The “feisty, Internet-enabled groups” strive to hold the World Bank and other international lending institutions accountable for development projects that may exploit the poor or the environment, he writes.
But the environmental and social assessments and “perfectionist safeguards” nonprofit groups insist upon drive up costs, and their campaigning sometimes leads the World Bank to pull out of projects altogether, writes Mr. Mallaby.
He points to an antipoverty project in western China supported by the bank that would have transplanted 58,000 farmers from an arid hillside to an irrigated region.
Nonprofit organizations, he says, seized on inaccurate information that the project would deluge a traditionally Tibetan area with Chinese people. Armed with this argument, the organizations found allies in Hollywood and the U.S. Congress who eventually scuttled the bank project.
The Chinese government decided to go ahead with the relocation — but without the protections the World Bank would have imposed, Mr. Mallaby writes.

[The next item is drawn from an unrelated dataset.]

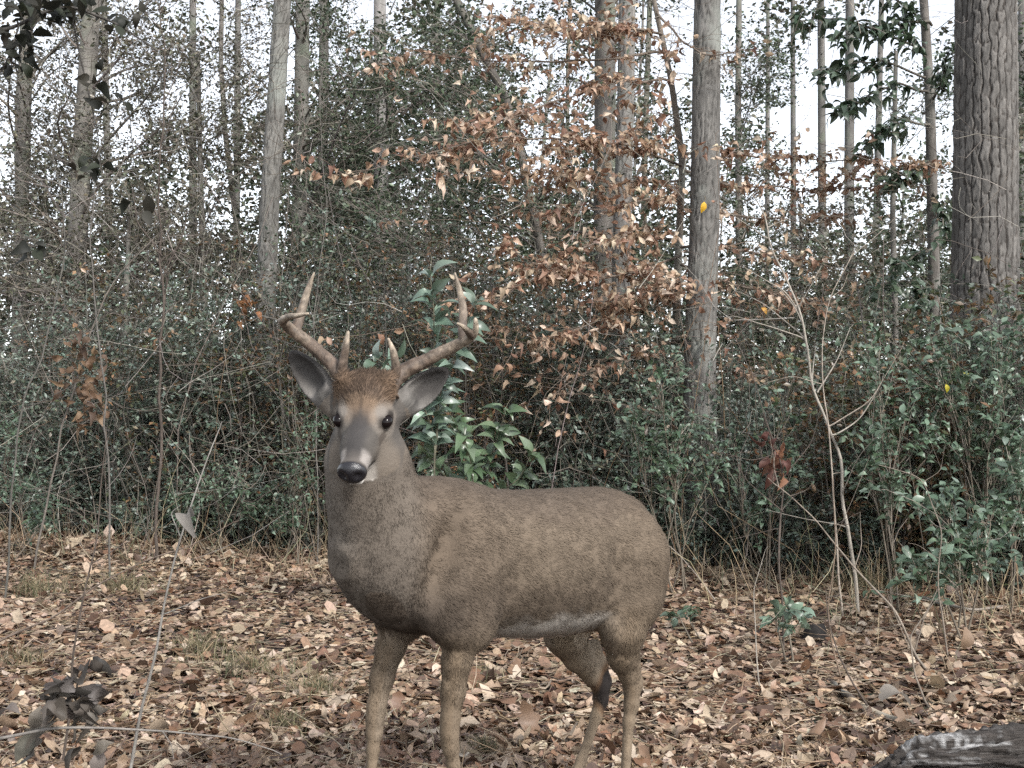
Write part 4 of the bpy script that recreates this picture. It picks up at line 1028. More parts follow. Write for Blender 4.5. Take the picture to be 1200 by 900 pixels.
# ------------------------------------------------------------------ leafy and bare saplings, shrubs
def emit(parent, origin, P, D, N, L, C, tms, mat, nobj=300, name='leaf', rest='foliage', ncol=8):
    """leaves of one plant: those that show largest are pieces of their own, the rest one part"""
    origin = np.asarray(origin, float); n = len(P)
    px = 600 + P[:, 0] / P[:, 1] * FPX; inv = (px > 0) & (px < 1200)
    size = L / P[:, 1] * inv * rng.uniform(.8, 1, n)
    big = np.zeros(n, bool); big[np.argsort(-size)[:min(n, nobj)]] = True
    ti = rng.integers(0, len(tms), n)
    order = np.argsort(C.sum(1)); groups = np.array_split(order, ncol); ci = np.zeros(n, int)
    for q, gr in enumerate(groups): ci[gr] = q
    vari = {}
    D = unit(D); Yv = unit(np.cross(N, D)); Nv = np.cross(D, Yv)
    for i in np.argwhere(big)[:, 0]:
        key = (ti[i], ci[i])
        if key not in vari:
            T, F = tms[ti[i]]; vari[key] = mesh(name, T, F, np.tile(C[i], (len(T), 1)), [mat])
        M = Matrix([[D[i][r] * L[i], Yv[i][r] * L[i], Nv[i][r] * L[i], P[i][r] - origin[r]] for r in range(3)] + [[0, 0, 0, 1]])
        o = bpy.data.objects.new(name, vari[key]); COL.objects.link(o); o.parent = parent; o.matrix_local = M
    if (~big).any():
        g = Geo()
        for k in range(len(tms)):
            m = (ti == k) & ~big
            if m.any():
                V, F, c = leaves(tms[k], P[m], D[m], N[m], L[m], C[m]); g.add(V, F, c)
        tag(link(rest, g.build(rest, [mat], origin), parent), kind='stuff')

def limb(parent, origin, path, r0, r1, col, name='branch', K=26, S=7, mat=None):
    P = smooth_path(path, K); P[1:-1] += (np.stack([vnoise(P[1:-1] * 5 + q) for q in (0, 9, 23)], 1) - .5) * .05 * min(1, r0 / .01)
    V, F = tubes(P[None], np.linspace(r0, r1, K)[None], S)
    C = np.tile(np.array(col, float), (len(V), 1)) * (1 + (fbm(V * 25, 2) - .37)[:, None] * .9)
    return link(name, mesh(name, V - origin, F, np.clip(C, .01, .8), [mat or M_TWIG]), parent), P

BEECH = [(.275, .172, .115), (.40, .29, .205), (.21, .118, .076), (.56, .45, .35), (.16, .090, .062)]; BEECH_W = [.26, .30, .17, .20, .07]
DRY_T = [twist(leaf_t(5, OVAL, .8, .55), .5), twist(leaf_t(5, OVAL, 1.2, .8), -.7), twist(leaf_t(5, OVAL, -.5, .7), .8)]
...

“However noble many of the activists’ motives, and however flawed the big institutions’ record, this constant campaigning threatens to disable not just the World Bank but regional development banks and governmental aid groups such as the U.S. Agency for International Development,” he says.
“If this takes place, the world may lose the potential for good that big organizations offer: to rise above the single-issue advocacy that small groups tend to pursue and to square off against humanity’s grandest problems in all their hideous complexity.”